Boyle called the report a “vindication” of sorts and said he hoped – despite recent events at Northeastern Illinois – to return to the faculty there. He is currently involved in several pro bono research efforts involving Native American tribes in Montana but wants to get back to teaching and full-time work, he said.
Loretta Capeheart, a professor of justice studies and president of the AAUP’s new Northeastern Illinois chapter, said she hoped the report would force administrative accountability for recent violations of academic freedom on that campus. Capeheart is involved in a longstanding legal battle against the university. She alleges she was denied a department leadership position for backing students who protested the Central Intelligence Agency and for publicly criticizing administrative spending.
Several of the TESL faculty members mentioned by name in the report did not immediately return requests for comment.
A spokeswoman from NEIU forwarded a memo Hahs sent to faculty on Monday about the report.
“The AAUP’s report criticizes the University for, among other things, refusing to be more forthcoming with confidential personnel information,” Hahs says, noting that the university has been consistently cooperative with the AAUP but protects personnel information from outside bodies, even under pressure.

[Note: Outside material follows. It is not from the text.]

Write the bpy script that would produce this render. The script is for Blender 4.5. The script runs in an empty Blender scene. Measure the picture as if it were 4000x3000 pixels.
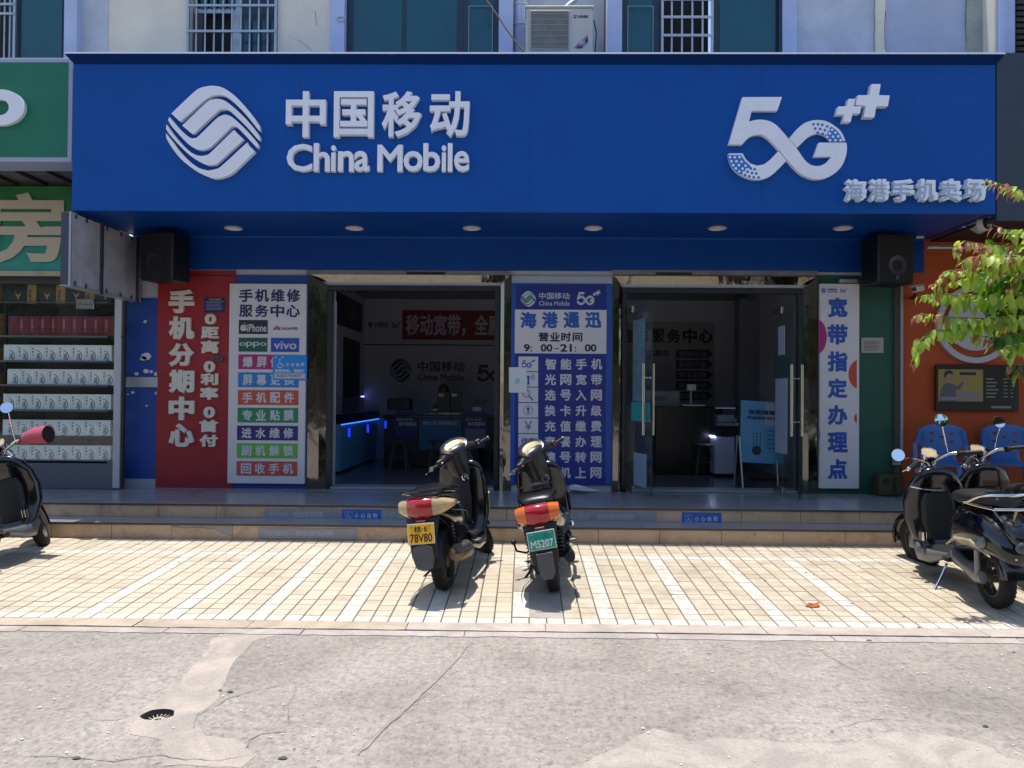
import bpy, bmesh, math, random
from mathutils import Vector, Matrix
random.seed(7)
sc = bpy.context.scene
COL = sc.collection
R = math.radians
# ------------------------------------------------------------------ camera
CAMZ, YAW, PIT, ROL, FPX = 1.584, 0.0155, 0.0125, 0.0075, 3000.0
_F = Vector((-math.sin(YAW)*math.cos(PIT), math.cos(YAW)*math.cos(PIT), math.sin(PIT)))
_R0 = Vector((math.cos(YAW), math.sin(YAW), 0))
_U0 = _R0.cross(_F)
CR = _R0*math.cos(ROL)+_U0*math.sin(ROL)
CU = _U0*math.cos(ROL)-_R0*math.sin(ROL)
cam = bpy.data.objects.new('camera', bpy.data.cameras.new('camera'))
COL.objects.link(cam); sc.camera = cam
mw = Matrix((CR, CU, -_F)).transposed().to_4x4(); mw.translation = Vector((0, 0, CAMZ))
cam.matrix_world = mw
cam.data.sensor_width = 36; cam.data.lens = 36*FPX/4000; cam.data.clip_end = 400; cam.data.clip_start = .05
# ------------------------------------------------------------------ sky, sun, exposure
w = bpy.data.worlds.new('World'); sc.world = w; w.use_nodes = True
nt = w.node_tree; bg = nt.nodes['Background']; sky = nt.nodes.new('ShaderNodeTexSky')
sky.sky_type = 'NISHITA'; sky.sun_disc = False; sky.sun_elevation = R(81.9); sky.sun_rotation = R(302)
nt.links.new(sky.outputs[0], bg.inputs[0]); bg.inputs[1].default_value = .15
SUN = Vector((-.12, .075, 1)).normalized()
sl = bpy.data.lights.new('sun', 'SUN'); sl.energy = 3.7; sl.angle = R(.5); sl.color = (1, .965, .91)
so = bpy.data.objects.new('sun', sl); COL.objects.link(so); so.rotation_euler = SUN.to_track_quat('Z', 'Y').to_euler()
sc.view_settings.view_transform = 'Standard'; sc.view_settings.look = 'None'
sc.view_settings.gamma = 1; sc.view_settings.use_curve_mapping = False; sc.view_settings.exposure = .62
# ------------------------------------------------------------------ helpers
def at(px, py, D):
    d = _F + CR*((px-2000)/FPX) + CU*((1500-py)/FPX)
    return Vector((0, 0, CAMZ)) + d*(D/d.y)
def atz(px, py, z):
    d = _F + CR*((px-2000)/FPX) + CU*((1500-py)/FPX)
    return Vector((0, 0, CAMZ)) + d*((z-CAMZ)/d.z)
def rect(x0, y0, x1, y1, D):
    ym, xm = (y0+y1)/2, (x0+x1)/2
    return at(x0, ym, D).x, at(x1, ym, D).x, at(xm, y1, D).z, at(xm, y0, D).z
def rgb(h):
    h = h.lstrip('#'); c = [int(h[i:i+2], 16)/255 for i in (0, 2, 4)]
    return tuple(v/12.92 if v <= .04045 else ((v+.055)/1.055)**2.4 for v in c)
MATS = {}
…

The memo also contained as an attachment the university’s response to a draft of the report it received in October. “The university strongly disagrees with virtually every aspect of this draft, which is riddled with factual errors, misinterpretations of university policies and procedures, and unwarranted assumptions about the university’s governance structures and decision-making processes,” it says, accusing AAUP of not interviewing a cross-section of “knowledgeable individuals” at the university.
The university response says it is most troubled by AAUP's charge that it is not releasing confidential employee information about Boyle.

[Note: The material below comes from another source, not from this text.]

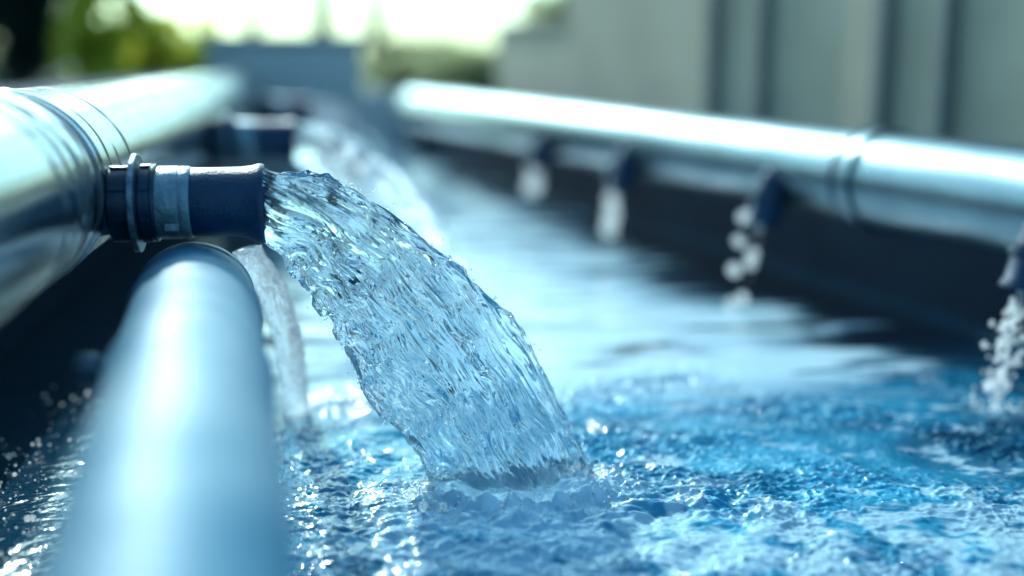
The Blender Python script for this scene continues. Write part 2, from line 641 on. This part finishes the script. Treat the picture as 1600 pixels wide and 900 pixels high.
for yc, wd, sd_ in ((1.50, .004, 1), (1.56, .0035, 2), (1.585, .005, 3), (1.62, .003, 4), (1.635, .003, 5), (1.66, .005, 6), (1.69, .003, 7),
                    (1.71, .004, 8), (1.80, .003, 9), (1.83, .003, 10), (1.89, .004, 11), (1.99, .004, 12), (2.12, .005, 13)):
    wv = warp + .010 * perlin(np.cos(Th) * 1.6 + sd_, np.sin(Th) * 1.6, Tt * 0 + sd_)
    gl = np.maximum(gl, np.exp(-((wv - yc) / (wd * 2.6)) ** 2) * sstep(-.35, .1, perlin(np.cos(Th) * 2.2 + sd_ * 3.3, np.sin(Th) * 2.2, Tt * 0 + 1.5)))
gl = np.maximum(gl, .6 * np.clip(perlin(warp * 150, Th * 0 + 1.1, np.cos(Th) + .8 * np.sin(Th)) * 2.2 - .5, 0, 1) * bandm * .8)
gc[:, 0] = gl.ravel()
gc[:, 3] = 1
ga.data.foreach_set('color', gc.ravel())
link('shell', me, M['steel'], root, smooth=False)


def outlet(parent, loc):
    """navy hose outlet pointing along +X; built in a frame whose origin is the centre of its mouth"""
    def X(px):
        return (px - 414) / 1000.0
    out = empty('outlet', loc)
    out.parent = parent
    s = MB()
    prof = [(X(296), .050), (X(304), .0525), (X(330), .0525), (X(362), .0525), (X(380), .0535), (X(395), .057),
            (X(405), .0605), (X(411), .0610), (X(415), .0585), (X(413), .054), (X(400), .047), (X(300), .045)]

    def flare(t, a, r):
        dn = max(0.0, -math.sin(a))
        k = float(sstep(X(365), X(405), t))
        return r + k * (.007 * dn ** 2 - .003) * (1 if r > .05 else .4) + .0004 * math.sin(3 * a + t * 90)
    s.lathe((0, 0, 0), (1, 0, 0), prof, 96, closed=False, fn=flare)
    s.build('rubber_sleeve', M['rubber'], out)
    b = MB()
    b.lathe((0, 0, 0), (1, 0, 0), [(X(255), .052), (X(256), .0545), (X(258), .0552), (X(288), .0552), (X(289), .0542),
            (X(291), .0542), (X(292), .0548), (X(304), .0548), (X(306), .0535), (X(306.5), .052)], 96, closed=False)
    b.box((X(281), -.0545, -.030), (.020, .006, .010))
    b.build('clamp_band', M['band'], out)
    c = MB()
    c.lathe((0, 0, 0), (1, 0, 0), [(X(186), .050), (X(188), .054), (X(190), .0565), (X(216), .0572), (X(219), .056),
            (X(232), .056), (X(234), .059), (X(249), .0592), (X(250.5), .0572), (X(251.5), .0592), (X(256), .058),
            (X(257), .050)], 96, closed=False)
    for k in range(8):
        a = k * math.pi / 4 + .32
        for x0, x1, r in ((191, 217, .0578), (235, 249, .0598)):
            q = MB()
            V = []
            for rr in (r - .004, r + .0026):
                for da in (-.045, .045):
                    for xx in (x0, x1):
                        V.append((X(xx), math.cos(a + da) * rr, math.sin(a + da) * rr))
            c.add(V, [(0, 1, 3, 2), (4, 6, 7, 5), (0, 4, 5, 1), (2, 3, 7, 6), (0, 2, 6, 4), (1, 5, 7, 3)])
    c.build('lock_nut', M['plastic'], out, bevel=.0006)
    e = MB()
    e.lathe((0, 0, 0), (1, 0, 0), [(X(120), .052), (X(166), .052), (X(176), .0485), (X(189), .0475)], 64, closed=False)
    e.build('pipe_stub', M['steel'], out)
    d = MB()
    d.lathe((0, 0, 0), (1, 0, 0), [(X(220.5), .054), (X(221), .0725), (X(222), .0740), (X(228), .0740), (X(229.5), .0725),
            (X(230), .054)], 96, closed=False,
            fn=lambda t, a, r: r + (.0012 * math.sin(9 * a) * math.sin(5 * a + 1) if r > .06 else 0))
    d.build('flange_disc', M['disc'], out)
    return out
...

In its report, the AAUP notes that it is not concerned that Northeastern Illinois is withholding confidential information from the investigating committee, but rather from Boyle himself. Boyle agreed, saying he's still been given no clear reason why he was denied tenure.
Jordan Kurland, associate general secretary of the AAUP, said the body’s Committee A on Academic Freedom and Tenure will meet in the spring to discuss the case. The body also could recommend Northeastern Illinois for a censure vote at the next AAUP conference, in June.
Peter N. Kirstein, professor of history at St. Xavier University in Illinois, who led the state AAUP conference investigation into Boyle’s case ahead of the national investigation, said that Boyle’s case, coupled with Capeheart’s, cast a dubious light on Northeastern Illinois and said it wouldn’t be far-fetched for the university to be censured next year.
But that’s a worst-case scenario, said Rebecca J. Williams, professor of English at the University of Central Arkansas and chair of the investigating committee. Northeastern Illinois can act to head off such a possibility.
“First, ideally, of course we would like to see John Boyle restored to his position, with tenure,” she said. More broadly, Northeastern Illinois must honor the “primacy” of faculty recommendations for personnel and curricular decisions. That goes for the Board of Trustees, as well, which upheld Hahs's decision.